Among Canadian gold producers, Blackdome Mining’s (TSE) dividend policy was probably the most generous. Indeed, last year’s payout of $6.7 million was about 109% of net income which was simply unsustainable.
Rather than stymie its growth prospects for the future, Blackdome has announced plans to reduce dividend payments to one-third of net income, J. Scott Drever, president, told the annual meeting in Vancouver.
Claiming the old policy was “liquidating the company,” Drever said surplus funds will now be utilized to meet Blackdome’s objective of 100,000 oz of gold production in three to four years. A good portion of this output will come from outside the Blackdome mine property, he told The Northern Miner, conceding that an acquisition may be required to meet that objective.
Ideally, Blackdome would prefer to acquire a working interest in a property rather than purchase an equity position in a company with an advanced stage project. He would like to see “corporate reserves” climb to 750,000 oz with cash flow and earnings doubling over that period as well, he added.
Following the amalgamation of Brohm Resources (VSE) and MFC Mining Finance Corp., (TSE), which should be completed by the end of July, the continuing company, MinVen Gold Corp., will own a 50.3% equity interest in Blackdome. This is currently held by Brohm. Drever confirmed that Blackdome would be MinVen’s “Canadian growth vehicle” and Blackdome would confine its activities to Canada for the immediate future.
Responding to a concern raised by a shareholder, James A. Anderson, chairman, emphasized that Blackdome earnings would be plowed back into Canada, particularly British Columbia. (The shareholder expressed concern that most of the money would be “going back to Toronto.”)
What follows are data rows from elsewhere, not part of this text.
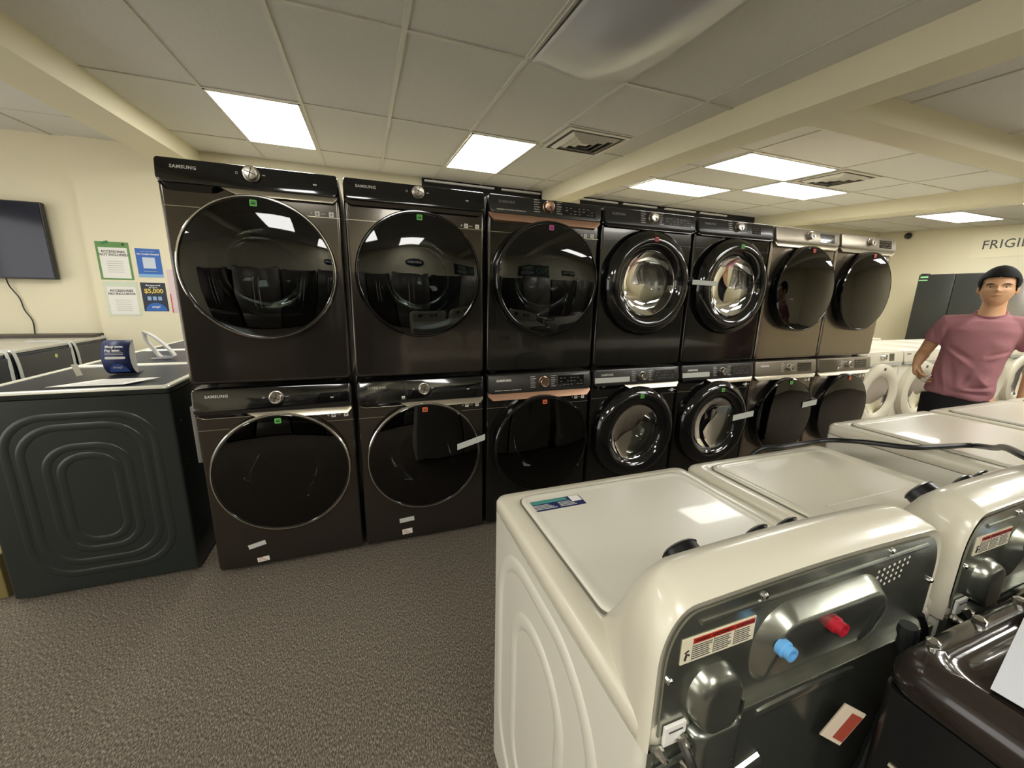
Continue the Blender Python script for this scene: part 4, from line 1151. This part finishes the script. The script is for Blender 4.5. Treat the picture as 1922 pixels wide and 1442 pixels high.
# second row of white tops behind the white front loaders
for i, (x, lb) in enumerate(((5.5, 'white machine behind the first white front loader, only its top showing'), (6.2, 'white machine in the back row left of the man, only its top showing'), (6.9, 'white machine in the back row behind the shoulder of the man'), (7.6, 'white machine in the back row, hidden behind the man'))):
    top_loader(x - .33, lb, console=False, deck=.95, w=.66, name='clothes_dryer', group='white machines in the row behind the front loaders', yb=1.45, dpt=.7)

# ------------------------------------------------------------------ far side of the shop, seen in the mirroring doors
fd = mat('fridge_dark_steel', (88, 84, 80), .25, metal=.9)
for k, (x, m_) in enumerate(((-1.6, fd), (-.6, fs), (.36, fd), (1.32, fs), (2.28, fb), (3.24, fs), (4.2, fd), (5.16, fs), (6.12, fd), (7.08, fs))):
    if k == 0: tl = 'leftmost'
    fridge('refrigerator', ('leftmost', 'second', 'third', 'fourth', 'fifth', 'sixth', 'seventh', 'eighth', 'ninth', 'rightmost')[k] + ' of the refrigerators mirrored in the doors, behind the camera', (x, YF + .80, 0), PI, m_, h=1.74 + .04 * (k % 2), group='refrigerators behind the camera')
t = thing('wall_banner', 'dark green banner reading NO CREDIT NEEDED, mirrored in the copper-banded dryer', 'banner', (3.35, YF, 2.02))
MB().box(-.62, .62, 0, .006, -.17, .17).make('banner_cloth', mat('banner_green', (20, 58, 44), .5), t, smooth=False)
text('banner_words', 'NO', .26, mat('banner_letters', (120, 160, 130), .5), t, (.36, .009, 0), (PI / 2, 0, PI), 'CENTER', .001, 1, .004)
text('banner_words', 'CREDIT', .14, paper_m, t, (-.18, .009, .07), (PI / 2, 0, PI), 'CENTER', .001, 1, .003)
text('banner_words', 'NEEDED', .14, paper_m, t, (-.18, .009, -.07), (PI / 2, 0, PI), 'CENTER', .001, 1, .003)
t = thing('wall_sign', 'black sign reading MAYTAG, seen mirrored in the copper-banded dryer door', 'sign', (4.75, YF, 2.0))
MB().box(-.28, .28, 0, .02, -.075, .075, .004).make('sign_board', black_m, t, smooth=False)
text('sign_words', 'MAYTAG', .12, paper_m, t, (0, .023, 0), (PI / 2, 0, PI), 'CENTER', .001, 1, .002)
t = thing('wall_sign', 'dark oval sign, seen mirrored in the second dryer door', 'sign', (1.5, YF, 2.12))
MB().loft([[(.26 * math.cos(a), 0, .1 * math.sin(a)) for a in [2 * PI * i / 40 for i in range(40)]], [(.26 * math.cos(a), .02, .1 * math.sin(a)) for a in [2 * PI * i / 40 for i in range(40)]]], True, True).make('sign_board', mat('oval_navy', (14, 22, 50), .3), t)
text('sign_words', 'SAMSUNG', .085, paper_m, t, (0, .023, 0), (PI / 2, 0, PI), 'CENTER', .001, 1, .002)

# ------------------------------------------------------------------ the man standing behind the foreground row
def evaluated_mesh(o):
    bpy.context.view_layer.update()
    return bpy.data.meshes.new_from_object(o.evaluated_get(bpy.context.evaluated_depsgraph_get()))

def skin_limb(chains, levels=2):
    """chains: list of [(x,y,z,rx,ry)...]; each a branch whose first point may repeat an earlier one"""
    verts, radii, edges, idx = [], [], [], {}
    for ch in chains:
        prev = None
        for p in ch:
            key = tuple(round(c, 4) for c in p[:3])
            if key not in idx:
                idx[key] = len(verts); verts.append(p[:3]); radii.append((p[3], p[4] if len(p) > 4 else p[3]))
            if prev is not None: edges.append((prev, idx[key]))
            prev = idx[key]
    me = bpy.data.meshes.new('tmp'); me.from_pydata(verts, edges, [])
    o = bpy.data.objects.new('tmp', me); C.objects.link(o)
    md = o.modifiers.new('skin', 'SKIN'); md.use_smooth_shade = True
    for i, r_ in enumerate(radii):
        me.skin_vertices[0].data[i].radius = r_
        me.skin_vertices[0].data[i].use_root = (i == 0)
    s2 = o.modifiers.new('sub', 'SUBSURF'); s2.levels = levels; s2.render_levels = levels
    out = evaluated_mesh(o)
    bpy.data.objects.remove(o); bpy.data.meshes.remove(me)
    return out

def merge_remesh(name, meshes, voxel, m, parent, smooth=6, fn=None):
    bm = bmesh.new()
    for me in meshes: bm.from_mesh(me)
    me = bpy.data.meshes.new('tmp'); bm.to_mesh(me); bm.free()
    o = bpy.data.objects.new('tmp', me); C.objects.link(o)
    r_ = o.modifiers.new('rm', 'REMESH'); r_.mode = 'VOXEL'; r_.voxel_size = voxel; r_.use_smooth_shade = True
    if smooth:
        s_ = o.modifiers.new('sm', 'SMOOTH'); s_.iterations = smooth; s_.factor = .5
    out = evaluated_mesh(o)
    bpy.data.objects.remove(o); bpy.data.meshes.remove(me)
    if fn:
        for v in out.vertices: v.co = fn(v.co)
    out.name = name; out.materials.clear(); out.materials.append(m)
    out.polygons.foreach_set('use_smooth', [True] * len(out.polygons))
    ob = bpy.data.objects.new(name, out); C.objects.link(ob)
    if parent: ob.parent = parent
    return ob

def ball(c, r, n=20, s=(1, 1, 1)):
    bm = bmesh.new(); bmesh.ops.create_uvsphere(bm, u_segments=n, v_segments=n, radius=1)
    for v in bm.verts: v.co = Vector((c[0] + v.co.x * r * s[0], c[1] + v.co.y * r * s[1], c[2] + v.co.z * r * s[2]))
    me = bpy.data.meshes.new('b'); bm.to_mesh(me); bm.free(); return me

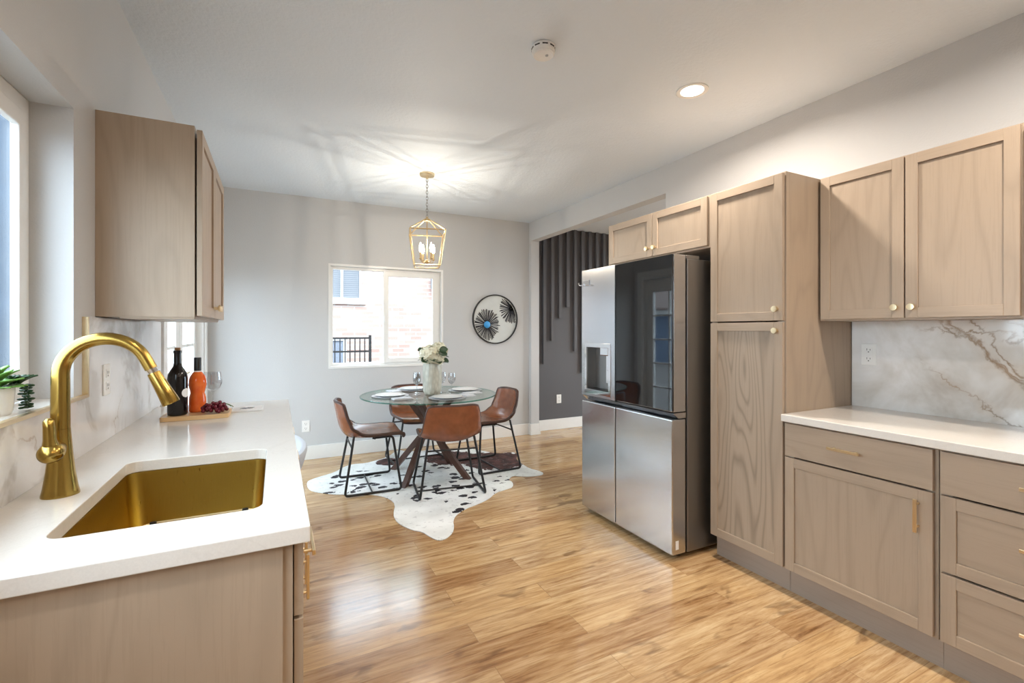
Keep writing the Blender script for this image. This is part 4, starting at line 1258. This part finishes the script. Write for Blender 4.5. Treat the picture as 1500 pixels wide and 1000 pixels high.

Another gentleman lamented the impact of the Oct 19 market crash on Blackdome’s stock and he questioned awarding new options to directors to compensate for the drop. There were 322,000 options outstanding, exercisable at $9.50 each at the time of the meeting. Anderson argued the “readjustment” in the stock price after the crash was “not management- related” and he said the new pricing formula was justified. The gentleman also complained about the reduction in dividend payments which was the main reason he bought the stock.
The labor situation at the Blackdome mine has stabilized, Blackdome’s general manager, William Price, told The Northern Miner after the meeting. Disciplinary action has resulted in the dismissal of several underground miners, all of whom have been replaced. No production was lost during the recent walkout as the mill was fed from surface stockpiles. But the labor disruption set back underground development and exploration and Blackdome is assessing the cost which it may try to recover through the courts.
The company has allocated $6 million for exploration work at the mine site this year which will include about 70,000 ft of diamond drilling. Price said it’s uncertain whether all this money will be spent this year but he emphasized the funds are available if required. All stoping areas are currently in the No 1 and No 2 veins but 14 veins have been identified with production potential. The Watson vein will be a target in the current program. Mine life at present is about 3.5 years but Blackdome would like to see this extended further. Last year the mill processed 81,571 tons of ore grading 0.62 oz gold with a recovery rate of 91.8%. Cash costs, including exploration, are $205(US) per oz and about $260 with depreciation.